Rows from a 3D scene dataset

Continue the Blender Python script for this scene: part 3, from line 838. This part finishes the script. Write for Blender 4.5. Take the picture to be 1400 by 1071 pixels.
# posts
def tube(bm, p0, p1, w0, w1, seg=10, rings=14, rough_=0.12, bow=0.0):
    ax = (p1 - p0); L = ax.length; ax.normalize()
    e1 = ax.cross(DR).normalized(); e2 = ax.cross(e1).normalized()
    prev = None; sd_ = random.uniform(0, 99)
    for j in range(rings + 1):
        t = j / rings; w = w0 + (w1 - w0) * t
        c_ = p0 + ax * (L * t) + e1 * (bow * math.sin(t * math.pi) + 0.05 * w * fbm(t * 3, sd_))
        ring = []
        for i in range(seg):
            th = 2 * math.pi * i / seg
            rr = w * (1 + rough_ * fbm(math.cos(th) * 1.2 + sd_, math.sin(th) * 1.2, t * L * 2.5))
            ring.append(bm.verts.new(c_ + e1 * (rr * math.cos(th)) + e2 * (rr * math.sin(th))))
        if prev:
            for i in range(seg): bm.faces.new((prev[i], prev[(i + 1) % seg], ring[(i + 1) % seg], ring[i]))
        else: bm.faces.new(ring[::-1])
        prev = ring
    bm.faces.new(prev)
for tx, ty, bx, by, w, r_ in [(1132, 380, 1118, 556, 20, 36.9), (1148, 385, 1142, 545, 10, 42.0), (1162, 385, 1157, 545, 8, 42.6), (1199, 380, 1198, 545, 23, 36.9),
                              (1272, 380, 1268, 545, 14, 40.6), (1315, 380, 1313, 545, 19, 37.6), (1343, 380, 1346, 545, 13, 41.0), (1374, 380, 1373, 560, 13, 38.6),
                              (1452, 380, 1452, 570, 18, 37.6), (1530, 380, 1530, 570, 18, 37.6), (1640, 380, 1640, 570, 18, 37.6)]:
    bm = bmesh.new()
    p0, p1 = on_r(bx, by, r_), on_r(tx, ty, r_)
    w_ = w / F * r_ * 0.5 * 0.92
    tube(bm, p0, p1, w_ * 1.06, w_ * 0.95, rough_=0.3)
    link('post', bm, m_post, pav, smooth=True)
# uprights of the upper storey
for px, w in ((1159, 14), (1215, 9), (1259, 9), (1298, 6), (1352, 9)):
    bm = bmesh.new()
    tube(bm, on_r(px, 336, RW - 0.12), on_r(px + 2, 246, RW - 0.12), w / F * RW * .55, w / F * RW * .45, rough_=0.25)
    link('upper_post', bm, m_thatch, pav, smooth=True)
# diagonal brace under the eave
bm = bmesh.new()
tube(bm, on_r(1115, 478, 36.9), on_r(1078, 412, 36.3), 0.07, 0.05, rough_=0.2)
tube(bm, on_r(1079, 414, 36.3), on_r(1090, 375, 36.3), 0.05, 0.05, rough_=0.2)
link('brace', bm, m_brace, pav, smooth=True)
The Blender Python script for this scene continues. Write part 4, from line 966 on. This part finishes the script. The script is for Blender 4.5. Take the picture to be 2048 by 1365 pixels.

The task -> Extract all the material, leaving every line as it is.

Response for this exercise ->
Continue the Blender Python script for this scene: part 3, from line 838. This part finishes the script. Write for Blender 4.5. Take the picture to be 1400 by 1071 pixels.
# posts
def tube(bm, p0, p1, w0, w1, seg=10, rings=14, rough_=0.12, bow=0.0):
    ax = (p1 - p0); L = ax.length; ax.normalize()
    e1 = ax.cross(DR).normalized(); e2 = ax.cross(e1).normalized()
    prev = None; sd_ = random.uniform(0, 99)
    for j in range(rings + 1):
        t = j / rings; w = w0 + (w1 - w0) * t
        c_ = p0 + ax * (L * t) + e1 * (bow * math.sin(t * math.pi) + 0.05 * w * fbm(t * 3, sd_))
        ring = []
        for i in range(seg):
            th = 2 * math.pi * i / seg
            rr = w * (1 + rough_ * fbm(math.cos(th) * 1.2 + sd_, math.sin(th) * 1.2, t * L * 2.5))
            ring.append(bm.verts.new(c_ + e1 * (rr * math.cos(th)) + e2 * (rr * math.sin(th))))
        if prev:
            for i in range(seg): bm.faces.new((prev[i], prev[(i + 1) % seg], ring[(i + 1) % seg], ring[i]))
        else: bm.faces.new(ring[::-1])
        prev = ring
    bm.faces.new(prev)
for tx, ty, bx, by, w, r_ in [(1132, 380, 1118, 556, 20, 36.9), (1148, 385, 1142, 545, 10, 42.0), (1162, 385, 1157, 545, 8, 42.6), (1199, 380, 1198, 545, 23, 36.9),
                              (1272, 380, 1268, 545, 14, 40.6), (1315, 380, 1313, 545, 19, 37.6), (1343, 380, 1346, 545, 13, 41.0), (1374, 380, 1373, 560, 13, 38.6),
                              (1452, 380, 1452, 570, 18, 37.6), (1530, 380, 1530, 570, 18, 37.6), (1640, 380, 1640, 570, 18, 37.6)]:
    bm = bmesh.new()
    p0, p1 = on_r(bx, by, r_), on_r(tx, ty, r_)
    w_ = w / F * r_ * 0.5 * 0.92
    tube(bm, p0, p1, w_ * 1.06, w_ * 0.95, rough_=0.3)
    link('post', bm, m_post, pav, smooth=True)
# uprights of the upper storey
for px, w in ((1159, 14), (1215, 9), (1259, 9), (1298, 6), (1352, 9)):
    bm = bmesh.new()
    tube(bm, on_r(px, 336, RW - 0.12), on_r(px + 2, 246, RW - 0.12), w / F * RW * .55, w / F * RW * .45, rough_=0.25)
    link('upper_post', bm, m_thatch, pav, smooth=True)
# diagonal brace under the eave
bm = bmesh.new()
tube(bm, on_r(1115, 478, 36.9), on_r(1078, 412, 36.3), 0.07, 0.05, rough_=0.2)
tube(bm, on_r(1079, 414, 36.3), on_r(1090, 375, 36.3), 0.05, 0.05, rough_=0.2)
link('brace', bm, m_brace, pav, smooth=True)
The Blender Python script for this scene continues. Write part 4, from line 966 on. This part finishes the script. The script is for Blender 4.5. Take the picture to be 2048 by 1365 pixels.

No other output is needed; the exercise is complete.